▶ [GIVEN INSTRUCTION]
Each line that follows is to be retyped exactly.

▶ [DATASET EXTRACT]
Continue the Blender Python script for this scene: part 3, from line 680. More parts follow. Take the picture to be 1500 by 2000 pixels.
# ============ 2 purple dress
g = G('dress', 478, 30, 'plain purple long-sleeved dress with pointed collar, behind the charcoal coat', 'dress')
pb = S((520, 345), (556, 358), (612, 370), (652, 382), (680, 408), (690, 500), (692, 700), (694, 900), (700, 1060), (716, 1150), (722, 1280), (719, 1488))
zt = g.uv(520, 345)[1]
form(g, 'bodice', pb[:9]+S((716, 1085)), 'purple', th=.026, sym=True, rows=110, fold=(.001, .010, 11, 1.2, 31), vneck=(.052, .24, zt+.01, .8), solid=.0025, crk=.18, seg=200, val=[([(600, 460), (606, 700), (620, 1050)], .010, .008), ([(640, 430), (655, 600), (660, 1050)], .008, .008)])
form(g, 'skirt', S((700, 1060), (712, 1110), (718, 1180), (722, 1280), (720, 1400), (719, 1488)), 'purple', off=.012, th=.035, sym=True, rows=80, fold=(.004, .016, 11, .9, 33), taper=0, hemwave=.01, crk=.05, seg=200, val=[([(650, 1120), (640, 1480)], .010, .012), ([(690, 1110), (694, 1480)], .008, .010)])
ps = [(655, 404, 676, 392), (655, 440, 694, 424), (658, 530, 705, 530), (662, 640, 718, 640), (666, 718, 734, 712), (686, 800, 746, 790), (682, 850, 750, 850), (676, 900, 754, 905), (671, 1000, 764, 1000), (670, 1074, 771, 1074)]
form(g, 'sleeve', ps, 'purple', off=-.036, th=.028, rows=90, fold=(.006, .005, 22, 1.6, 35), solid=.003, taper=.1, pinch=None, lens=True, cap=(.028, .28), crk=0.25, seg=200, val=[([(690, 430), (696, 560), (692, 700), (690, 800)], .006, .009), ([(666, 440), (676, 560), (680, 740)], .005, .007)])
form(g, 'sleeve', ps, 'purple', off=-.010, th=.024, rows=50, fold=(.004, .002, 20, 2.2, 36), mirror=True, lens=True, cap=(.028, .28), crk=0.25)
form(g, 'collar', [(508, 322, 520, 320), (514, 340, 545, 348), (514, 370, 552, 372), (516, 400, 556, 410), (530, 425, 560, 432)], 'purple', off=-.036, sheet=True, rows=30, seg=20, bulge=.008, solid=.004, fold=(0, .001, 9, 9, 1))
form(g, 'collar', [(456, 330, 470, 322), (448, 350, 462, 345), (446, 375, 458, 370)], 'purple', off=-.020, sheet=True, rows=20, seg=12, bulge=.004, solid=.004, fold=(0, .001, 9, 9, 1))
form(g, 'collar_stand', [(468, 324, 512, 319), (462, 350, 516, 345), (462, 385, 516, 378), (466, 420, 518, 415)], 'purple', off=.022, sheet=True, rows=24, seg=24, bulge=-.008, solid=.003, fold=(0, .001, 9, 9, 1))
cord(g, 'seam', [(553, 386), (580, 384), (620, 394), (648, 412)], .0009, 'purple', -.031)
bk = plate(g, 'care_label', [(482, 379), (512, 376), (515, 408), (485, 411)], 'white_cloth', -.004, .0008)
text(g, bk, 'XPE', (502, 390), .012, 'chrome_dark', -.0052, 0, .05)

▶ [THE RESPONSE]
Continue the Blender Python script for this scene: part 3, from line 680. More parts follow. Take the picture to be 1500 by 2000 pixels.
# ============ 2 purple dress
g = G('dress', 478, 30, 'plain purple long-sleeved dress with pointed collar, behind the charcoal coat', 'dress')
pb = S((520, 345), (556, 358), (612, 370), (652, 382), (680, 408), (690, 500), (692, 700), (694, 900), (700, 1060), (716, 1150), (722, 1280), (719, 1488))
zt = g.uv(520, 345)[1]
form(g, 'bodice', pb[:9]+S((716, 1085)), 'purple', th=.026, sym=True, rows=110, fold=(.001, .010, 11, 1.2, 31), vneck=(.052, .24, zt+.01, .8), solid=.0025, crk=.18, seg=200, val=[([(600, 460), (606, 700), (620, 1050)], .010, .008), ([(640, 430), (655, 600), (660, 1050)], .008, .008)])
form(g, 'skirt', S((700, 1060), (712, 1110), (718, 1180), (722, 1280), (720, 1400), (719, 1488)), 'purple', off=.012, th=.035, sym=True, rows=80, fold=(.004, .016, 11, .9, 33), taper=0, hemwave=.01, crk=.05, seg=200, val=[([(650, 1120), (640, 1480)], .010, .012), ([(690, 1110), (694, 1480)], .008, .010)])
ps = [(655, 404, 676, 392), (655, 440, 694, 424), (658, 530, 705, 530), (662, 640, 718, 640), (666, 718, 734, 712), (686, 800, 746, 790), (682, 850, 750, 850), (676, 900, 754, 905), (671, 1000, 764, 1000), (670, 1074, 771, 1074)]
form(g, 'sleeve', ps, 'purple', off=-.036, th=.028, rows=90, fold=(.006, .005, 22, 1.6, 35), solid=.003, taper=.1, pinch=None, lens=True, cap=(.028, .28), crk=0.25, seg=200, val=[([(690, 430), (696, 560), (692, 700), (690, 800)], .006, .009), ([(666, 440), (676, 560), (680, 740)], .005, .007)])
form(g, 'sleeve', ps, 'purple', off=-.010, th=.024, rows=50, fold=(.004, .002, 20, 2.2, 36), mirror=True, lens=True, cap=(.028, .28), crk=0.25)
form(g, 'collar', [(508, 322, 520, 320), (514, 340, 545, 348), (514, 370, 552, 372), (516, 400, 556, 410), (530, 425, 560, 432)], 'purple', off=-.036, sheet=True, rows=30, seg=20, bulge=.008, solid=.004, fold=(0, .001, 9, 9, 1))
form(g, 'collar', [(456, 330, 470, 322), (448, 350, 462, 345), (446, 375, 458, 370)], 'purple', off=-.020, sheet=True, rows=20, seg=12, bulge=.004, solid=.004, fold=(0, .001, 9, 9, 1))
form(g, 'collar_stand', [(468, 324, 512, 319), (462, 350, 516, 345), (462, 385, 516, 378), (466, 420, 518, 415)], 'purple', off=.022, sheet=True, rows=24, seg=24, bulge=-.008, solid=.003, fold=(0, .001, 9, 9, 1))
cord(g, 'seam', [(553, 386), (580, 384), (620, 394), (648, 412)], .0009, 'purple', -.031)
bk = plate(g, 'care_label', [(482, 379), (512, 376), (515, 408), (485, 411)], 'white_cloth', -.004, .0008)
text(g, bk, 'XPE', (502, 390), .012, 'chrome_dark', -.0052, 0, .05)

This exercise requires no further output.